In other words, I was ignorant. Horrifyingly ignorant. And I'm a bit like Meliara Astiar in that if there's one thing that I hate, it's my own ignorance.
So imagine my surprise when I learned that other people were even more ignorant than I was. While I sought to banish my ignorance, others sought to maintain theirs. I was told at an awfully young age that I was going to Hell for reading The Golden Compass.
Now, my family was a bit odd in that we never went to church. I was baptised when I was three - later told that it was only so that my great-grandparents could die peacefully without thinking their poor great-granddaugther was going to burn - and went to a Baptist church a couple of times with one of my friends, but then we only whispered to each other in the back of the congregation, and giggled. So I admit that I am a bit ignorant when it comes to Christian ways too, despite my upbringing. But I decided that anyone who tells a young child they're going to Hell for reading a book, and a children's book at that, probably I didn't want to learn much about whatever religion they were practicing, anyway.

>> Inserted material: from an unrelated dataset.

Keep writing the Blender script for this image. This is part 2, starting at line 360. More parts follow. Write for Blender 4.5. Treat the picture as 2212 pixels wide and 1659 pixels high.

Let me clear up a few common misconceptions. 1) No God dies in The Golden Compass. 2) No main character, particularly not a young girl, goes God-hunting with the intent to kill him. 3) When God does die - I refuse to call attempted rescue "murder" - he doesn't seem too fussed. 4) IT IS A WORK OF FICTION.
Yes, the books work with adult themes. Yes, they may contain content that would concern strict Christian parents - understandable, if the books were a call to arms against your religion, and not the adventurous, delightful, beguiling stories that they are. Quite frankly, as a relatively intelligent ten-year-old reading these books for the first time, I had absolutely no idea they were about religion. Because as a ten-year-old, I knew that I was reading a work of fiction. It didn't occur to me that works of fiction containing talking armored bears and characters who wore their souls outside of them as shape-shifting animals could have any basis in the real world. My mind was completely blown when I noticed Svalbard on the globe for the first time.
The point is, trust your children. Trust that they know fact from fiction, and if they don't, it's high time you educate them. If you worry about the content of His Dark Materials or any book I review on this blog, I encourage you to read it first before passing it on. And certainly read it before making a comment about it. I don't care how many people have told you - you need to read what you're critiquing and form your own opinion. Surely you trust yourself not to lose faith in your religion because of a mere children's book? If not, I can't imagine your faith was very strong to begin with.
Censorship doesn't end with religion, though. Books are banned for numerous ridiculous reasons and kept out of schools, libraries, and the hands of curious children just because a few parents complained. Profanity, violence, sexual content - I understand. I understand those more than I do the religion factor, but that's just me. Every child is different. Every child is on a different level, and it is the parent who can decide when that child is ready to read certain types of content. It is not for any one parent to decide what his or her neighbor's children read. Or the children down the block.
Don't judge a book by its cover - and don't judge it by rumors, either. Read it, then give your opinion.